Scene modeling code data:
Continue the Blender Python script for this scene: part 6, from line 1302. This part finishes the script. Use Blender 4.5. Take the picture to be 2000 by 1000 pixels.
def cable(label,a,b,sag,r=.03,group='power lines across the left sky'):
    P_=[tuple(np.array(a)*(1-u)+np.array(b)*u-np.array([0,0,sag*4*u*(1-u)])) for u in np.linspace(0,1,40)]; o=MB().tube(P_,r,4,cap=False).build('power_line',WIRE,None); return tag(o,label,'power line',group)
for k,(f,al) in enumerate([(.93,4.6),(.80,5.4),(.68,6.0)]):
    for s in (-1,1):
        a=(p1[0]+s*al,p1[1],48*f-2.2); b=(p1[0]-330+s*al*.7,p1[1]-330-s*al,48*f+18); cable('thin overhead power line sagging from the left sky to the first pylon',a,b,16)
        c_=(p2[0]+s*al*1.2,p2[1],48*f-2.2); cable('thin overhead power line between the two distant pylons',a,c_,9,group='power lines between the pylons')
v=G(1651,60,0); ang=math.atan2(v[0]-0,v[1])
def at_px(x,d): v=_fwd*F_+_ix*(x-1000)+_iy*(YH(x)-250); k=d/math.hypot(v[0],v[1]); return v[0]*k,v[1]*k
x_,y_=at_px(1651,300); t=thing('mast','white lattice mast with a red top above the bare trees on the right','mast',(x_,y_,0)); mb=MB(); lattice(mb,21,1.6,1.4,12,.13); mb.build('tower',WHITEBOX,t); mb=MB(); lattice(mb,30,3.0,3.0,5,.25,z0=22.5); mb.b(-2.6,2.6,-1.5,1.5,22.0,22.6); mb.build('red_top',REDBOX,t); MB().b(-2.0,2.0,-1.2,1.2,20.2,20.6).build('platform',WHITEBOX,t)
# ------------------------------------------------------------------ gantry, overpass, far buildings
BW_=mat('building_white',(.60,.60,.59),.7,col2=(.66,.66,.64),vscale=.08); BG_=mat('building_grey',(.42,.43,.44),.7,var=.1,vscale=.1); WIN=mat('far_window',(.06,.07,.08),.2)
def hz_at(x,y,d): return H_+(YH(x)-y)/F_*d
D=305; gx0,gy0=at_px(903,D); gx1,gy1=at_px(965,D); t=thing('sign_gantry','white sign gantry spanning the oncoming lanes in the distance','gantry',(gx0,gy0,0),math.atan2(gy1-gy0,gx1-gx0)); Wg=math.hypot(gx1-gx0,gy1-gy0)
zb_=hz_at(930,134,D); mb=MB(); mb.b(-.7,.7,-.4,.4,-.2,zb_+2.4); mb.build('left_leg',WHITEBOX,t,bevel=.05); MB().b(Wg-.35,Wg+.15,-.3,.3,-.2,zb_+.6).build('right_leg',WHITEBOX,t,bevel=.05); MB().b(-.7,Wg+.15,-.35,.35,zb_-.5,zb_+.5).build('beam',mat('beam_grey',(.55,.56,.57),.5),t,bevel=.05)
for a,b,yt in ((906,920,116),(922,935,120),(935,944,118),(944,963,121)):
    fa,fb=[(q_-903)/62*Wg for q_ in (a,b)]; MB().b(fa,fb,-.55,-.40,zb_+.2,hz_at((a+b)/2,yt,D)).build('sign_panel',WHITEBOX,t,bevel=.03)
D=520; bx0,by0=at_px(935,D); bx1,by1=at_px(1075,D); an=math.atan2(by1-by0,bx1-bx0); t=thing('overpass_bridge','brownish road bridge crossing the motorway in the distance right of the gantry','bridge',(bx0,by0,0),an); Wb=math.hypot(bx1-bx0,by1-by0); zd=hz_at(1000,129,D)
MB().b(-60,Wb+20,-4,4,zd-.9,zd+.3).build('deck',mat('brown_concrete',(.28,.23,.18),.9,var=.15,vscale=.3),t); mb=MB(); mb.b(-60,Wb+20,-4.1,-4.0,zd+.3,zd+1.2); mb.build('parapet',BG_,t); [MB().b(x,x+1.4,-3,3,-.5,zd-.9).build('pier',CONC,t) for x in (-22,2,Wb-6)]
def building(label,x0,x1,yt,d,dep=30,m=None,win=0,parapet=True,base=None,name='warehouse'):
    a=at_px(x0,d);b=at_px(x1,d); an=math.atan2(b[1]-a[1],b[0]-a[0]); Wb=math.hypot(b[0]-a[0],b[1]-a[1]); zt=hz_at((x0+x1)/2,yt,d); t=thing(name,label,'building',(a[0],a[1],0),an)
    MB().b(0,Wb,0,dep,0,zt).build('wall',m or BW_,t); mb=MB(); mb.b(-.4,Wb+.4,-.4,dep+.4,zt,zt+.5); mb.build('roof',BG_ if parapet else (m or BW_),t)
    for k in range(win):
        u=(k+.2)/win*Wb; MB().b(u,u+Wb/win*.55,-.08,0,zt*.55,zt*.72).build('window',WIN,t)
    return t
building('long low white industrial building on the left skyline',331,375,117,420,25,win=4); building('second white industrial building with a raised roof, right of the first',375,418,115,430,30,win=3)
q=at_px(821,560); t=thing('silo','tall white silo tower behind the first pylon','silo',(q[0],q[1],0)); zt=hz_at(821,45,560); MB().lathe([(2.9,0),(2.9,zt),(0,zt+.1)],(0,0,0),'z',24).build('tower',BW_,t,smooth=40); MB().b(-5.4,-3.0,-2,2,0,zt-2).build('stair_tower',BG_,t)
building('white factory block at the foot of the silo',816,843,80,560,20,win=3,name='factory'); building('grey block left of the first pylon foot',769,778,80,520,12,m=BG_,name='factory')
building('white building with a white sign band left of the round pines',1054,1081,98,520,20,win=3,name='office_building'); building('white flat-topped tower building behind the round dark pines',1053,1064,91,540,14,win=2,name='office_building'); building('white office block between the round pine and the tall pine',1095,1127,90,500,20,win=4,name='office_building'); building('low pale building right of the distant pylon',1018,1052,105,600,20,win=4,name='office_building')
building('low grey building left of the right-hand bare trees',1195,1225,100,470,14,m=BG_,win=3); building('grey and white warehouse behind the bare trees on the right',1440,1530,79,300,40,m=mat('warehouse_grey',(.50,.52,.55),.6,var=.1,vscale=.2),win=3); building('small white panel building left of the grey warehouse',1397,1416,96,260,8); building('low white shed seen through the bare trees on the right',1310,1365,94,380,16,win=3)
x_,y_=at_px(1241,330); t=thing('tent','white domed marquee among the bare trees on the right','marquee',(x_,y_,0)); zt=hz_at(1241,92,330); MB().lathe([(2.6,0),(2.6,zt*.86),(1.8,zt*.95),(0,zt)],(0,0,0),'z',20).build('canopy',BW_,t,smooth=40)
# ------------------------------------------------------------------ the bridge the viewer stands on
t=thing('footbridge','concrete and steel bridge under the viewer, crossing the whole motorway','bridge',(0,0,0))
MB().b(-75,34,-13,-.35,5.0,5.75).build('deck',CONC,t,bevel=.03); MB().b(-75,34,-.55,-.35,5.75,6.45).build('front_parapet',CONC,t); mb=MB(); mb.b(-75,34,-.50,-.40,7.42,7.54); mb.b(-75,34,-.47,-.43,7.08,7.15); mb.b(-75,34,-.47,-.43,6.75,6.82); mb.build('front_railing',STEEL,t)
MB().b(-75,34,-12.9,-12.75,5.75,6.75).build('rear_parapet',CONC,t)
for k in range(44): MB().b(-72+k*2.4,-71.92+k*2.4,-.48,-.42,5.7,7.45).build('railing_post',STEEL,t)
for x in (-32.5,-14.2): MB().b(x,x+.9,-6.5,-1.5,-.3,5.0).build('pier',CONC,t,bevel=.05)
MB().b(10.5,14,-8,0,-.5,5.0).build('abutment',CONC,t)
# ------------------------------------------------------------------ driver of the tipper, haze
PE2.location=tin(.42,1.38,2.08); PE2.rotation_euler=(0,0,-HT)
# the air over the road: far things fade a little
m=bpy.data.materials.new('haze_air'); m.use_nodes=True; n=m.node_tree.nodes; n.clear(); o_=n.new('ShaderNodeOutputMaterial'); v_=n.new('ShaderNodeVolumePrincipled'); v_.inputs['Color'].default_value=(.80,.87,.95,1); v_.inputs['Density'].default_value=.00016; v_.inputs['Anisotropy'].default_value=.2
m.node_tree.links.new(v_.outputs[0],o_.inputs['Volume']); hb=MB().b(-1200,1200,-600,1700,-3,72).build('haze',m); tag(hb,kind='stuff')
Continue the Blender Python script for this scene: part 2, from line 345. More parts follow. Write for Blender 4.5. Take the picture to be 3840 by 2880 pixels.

### TASK DIRECTIONS
Look through the records and gather each line with the word "Take".

### OUTPUT OF THE EXERCISE
Continue the Blender Python script for this scene: part 6, from line 1302. This part finishes the script. Use Blender 4.5. Take the picture to be 2000 by 1000 pixels.
Continue the Blender Python script for this scene: part 2, from line 345. More parts follow. Write for Blender 4.5. Take the picture to be 3840 by 2880 pixels.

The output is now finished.